Talk to yourself the way you’d Talk to a Friend is great advice. In particular, it’s great advice I’ve heard many times and implemented zero times until recently. Between The Perfection Trap and this book, I finally realized that I don’t need to have the harsh self-judgements to motivate me. “Wow, you sucked at that” may work as motivation occasionally, but far more often, it’s just motivation to avoid trying and failing again.
I did disagree with her on one point though. Well, not so much disagree as find inapplicable in my particular circumstance. “Where perfectionism exists, shame is always lurking. In fact, shame is the birthplace of perfectionism.” This doesn’t land for me. Don’t get me wrong, I do have things I’m ashamed of, but they’re generally unrelated to perfectionism. I’m ashamed of the times I’ve needlessly hurt people. I’m ashamed of the times I didn’t live up to my values. But I’m not ashamed of getting 96% on that assignment. It just bugs me. I’m under no impression that 96% is an objectively bad grade; I’m simply neurotic (and almost certainly autistic, which is another thing that I didn’t realize until the last year or two, but is incredibly obvious once I started looking). That’s something I can and will work on, but so far as I can tell, it’s unrelated to shame.
All around, great book. I give it 4.5/5. It falls short of 5/5 not due to any failing in the book itself, but because it didn’t quite line up with me personally.
Project UnchainED – Ross Lepalla
I started listening to this podcast when it was initially released at the end of 2020, but it wasn’t for me at the time. I was a bit put off by some of the woo-ier language, and it wasn’t landing in a useful place. Last week, I gave it another try, and I’m currently on episode 42 of 74.
I’ve changed since then, and I’m more able to look past surface disagreements to the core of the message. I can see now that despite using words like “synchronicity”, which is usually a red flag for magical thinking, Ross isn’t counting on anything supernatural happening. So far as I can see, it’s just his way of saying that, when you’re clear about your goals, suddenly opportunities you didn’t see before start appearing. Not because you’ve connected with the universe and it’s mystically providing you what you believe in, but because your clarity of mind opens you up to see things you wouldn’t otherwise notice.
So far, episode 18, with his own life coach, Mim Chapman, has been my favorite episode. (I just started the episode with Mike Tuchscherer, though, so that may change later today.)
If you’ve interacted with Ross at all, you probably know he’s a genuinely good guy. He’s insightful, and this isn’t by chance, but due to a lot of purposeful self-work and healing. He’s exceptionally open about his journey from being a suicidal teenager to being in the good place he currently inhabits, where he can embrace life whole-heartedly.

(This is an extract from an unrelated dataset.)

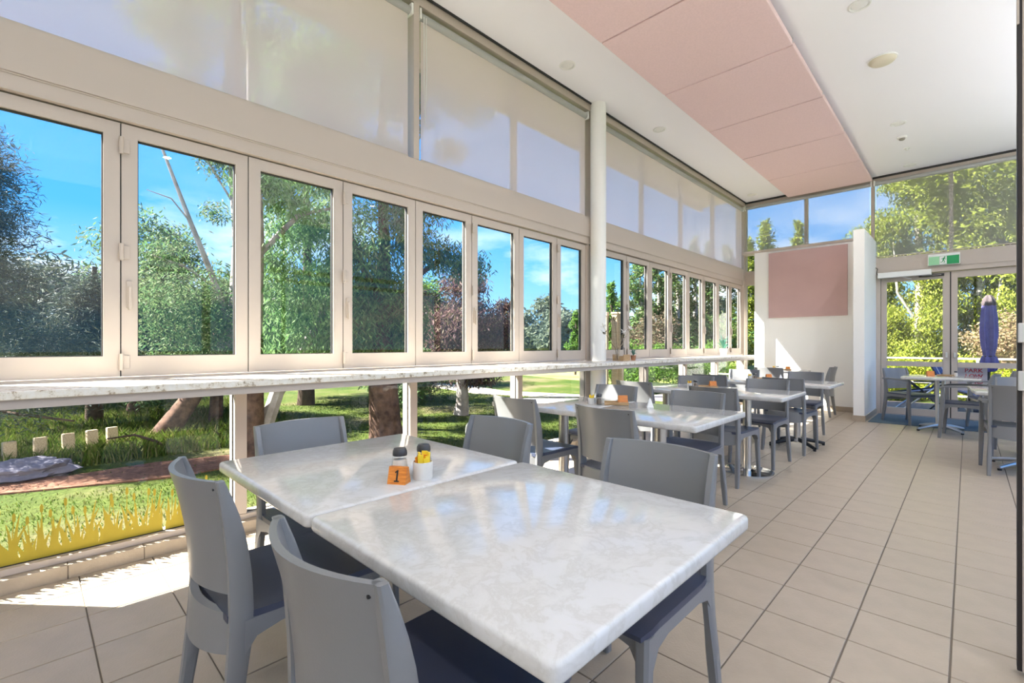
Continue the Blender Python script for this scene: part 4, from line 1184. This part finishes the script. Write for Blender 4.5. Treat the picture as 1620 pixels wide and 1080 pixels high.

I can’t rate this like the books, because it’s too different of a medium, but I can and do recommend giving it a listen.
Takeaway
Perfectionism isn’t costless, and the benefits are smaller than advertised. Judging from my own example, not all perfectionists know they’re perfectionists, even when it’s blatantly obvious to the people around them. I’d suggest looking at your own relationship with high standards, really thinking through why you have them, and asking yourself whether they’re serving you or holding you back.